:: WHAT THE TASK REQUIRES ::
Give only the number of lines in the data that contain the word "Python".

:: EXCERPTED RECORDS ::
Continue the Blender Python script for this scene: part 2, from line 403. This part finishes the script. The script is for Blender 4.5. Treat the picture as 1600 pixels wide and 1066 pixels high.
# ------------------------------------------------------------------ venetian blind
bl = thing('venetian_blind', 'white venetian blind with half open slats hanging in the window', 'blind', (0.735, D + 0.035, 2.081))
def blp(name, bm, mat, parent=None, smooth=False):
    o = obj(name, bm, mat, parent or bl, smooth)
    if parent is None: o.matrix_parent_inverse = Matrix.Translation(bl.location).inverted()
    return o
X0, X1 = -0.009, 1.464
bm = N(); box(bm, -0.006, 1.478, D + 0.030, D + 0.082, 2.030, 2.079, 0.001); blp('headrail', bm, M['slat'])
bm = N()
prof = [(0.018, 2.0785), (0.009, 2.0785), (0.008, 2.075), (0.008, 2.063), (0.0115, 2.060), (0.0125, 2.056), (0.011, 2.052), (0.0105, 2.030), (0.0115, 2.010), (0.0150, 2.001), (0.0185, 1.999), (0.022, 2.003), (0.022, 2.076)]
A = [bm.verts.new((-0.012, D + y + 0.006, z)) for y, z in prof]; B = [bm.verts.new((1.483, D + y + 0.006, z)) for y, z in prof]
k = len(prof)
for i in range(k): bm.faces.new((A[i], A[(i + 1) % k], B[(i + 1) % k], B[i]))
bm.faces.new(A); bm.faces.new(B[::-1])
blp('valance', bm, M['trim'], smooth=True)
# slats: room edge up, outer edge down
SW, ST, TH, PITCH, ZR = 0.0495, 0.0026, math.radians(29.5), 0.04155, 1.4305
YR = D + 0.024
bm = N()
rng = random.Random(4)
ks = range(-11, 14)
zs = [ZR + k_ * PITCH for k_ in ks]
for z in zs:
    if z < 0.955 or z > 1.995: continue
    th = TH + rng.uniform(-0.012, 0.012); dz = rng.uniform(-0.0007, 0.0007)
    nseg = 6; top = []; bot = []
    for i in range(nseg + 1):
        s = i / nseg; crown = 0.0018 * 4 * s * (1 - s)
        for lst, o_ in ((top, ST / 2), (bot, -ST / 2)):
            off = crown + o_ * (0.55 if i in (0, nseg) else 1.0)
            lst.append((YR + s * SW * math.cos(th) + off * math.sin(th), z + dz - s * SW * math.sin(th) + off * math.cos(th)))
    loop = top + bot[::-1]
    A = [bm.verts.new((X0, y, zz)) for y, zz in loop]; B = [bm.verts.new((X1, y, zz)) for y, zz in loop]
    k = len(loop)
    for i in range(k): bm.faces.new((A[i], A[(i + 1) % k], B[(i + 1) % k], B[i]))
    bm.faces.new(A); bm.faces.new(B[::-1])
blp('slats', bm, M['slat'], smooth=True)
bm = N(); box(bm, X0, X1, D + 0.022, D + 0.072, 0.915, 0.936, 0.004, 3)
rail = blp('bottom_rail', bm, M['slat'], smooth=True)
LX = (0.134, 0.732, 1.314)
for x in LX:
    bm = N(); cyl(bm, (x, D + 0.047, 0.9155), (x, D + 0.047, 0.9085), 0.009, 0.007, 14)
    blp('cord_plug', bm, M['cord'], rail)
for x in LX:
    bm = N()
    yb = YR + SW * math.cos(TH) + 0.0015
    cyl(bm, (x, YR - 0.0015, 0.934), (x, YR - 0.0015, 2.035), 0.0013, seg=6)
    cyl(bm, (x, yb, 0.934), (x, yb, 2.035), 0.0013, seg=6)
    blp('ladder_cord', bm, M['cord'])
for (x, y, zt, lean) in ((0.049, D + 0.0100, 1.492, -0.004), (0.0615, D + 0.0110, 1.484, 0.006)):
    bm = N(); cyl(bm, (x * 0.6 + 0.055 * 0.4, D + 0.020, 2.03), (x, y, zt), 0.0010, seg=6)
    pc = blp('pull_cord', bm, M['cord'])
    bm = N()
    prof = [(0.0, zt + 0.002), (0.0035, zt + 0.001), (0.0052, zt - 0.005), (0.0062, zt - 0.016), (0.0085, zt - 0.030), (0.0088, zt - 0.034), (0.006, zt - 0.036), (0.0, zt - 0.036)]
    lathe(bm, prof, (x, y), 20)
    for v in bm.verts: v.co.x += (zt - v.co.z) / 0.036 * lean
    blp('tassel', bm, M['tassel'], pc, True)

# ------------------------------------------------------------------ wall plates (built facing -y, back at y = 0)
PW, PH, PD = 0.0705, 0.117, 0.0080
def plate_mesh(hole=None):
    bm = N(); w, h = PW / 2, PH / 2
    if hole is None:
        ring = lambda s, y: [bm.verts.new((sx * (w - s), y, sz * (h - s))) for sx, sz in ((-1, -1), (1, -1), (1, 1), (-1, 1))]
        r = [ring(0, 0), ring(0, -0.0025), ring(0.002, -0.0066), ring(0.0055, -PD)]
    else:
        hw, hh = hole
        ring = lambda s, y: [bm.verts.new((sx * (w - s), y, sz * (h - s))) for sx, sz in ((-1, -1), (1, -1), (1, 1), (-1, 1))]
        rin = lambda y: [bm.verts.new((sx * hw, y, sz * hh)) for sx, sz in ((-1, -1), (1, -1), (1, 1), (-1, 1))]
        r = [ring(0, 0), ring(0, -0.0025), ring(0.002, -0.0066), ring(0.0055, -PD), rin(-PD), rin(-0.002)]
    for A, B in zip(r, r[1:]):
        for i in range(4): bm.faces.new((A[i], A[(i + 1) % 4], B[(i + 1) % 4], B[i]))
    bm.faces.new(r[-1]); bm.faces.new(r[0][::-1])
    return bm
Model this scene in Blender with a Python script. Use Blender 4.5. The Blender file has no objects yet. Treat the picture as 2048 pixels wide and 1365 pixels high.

:: FINAL RESULT ::
2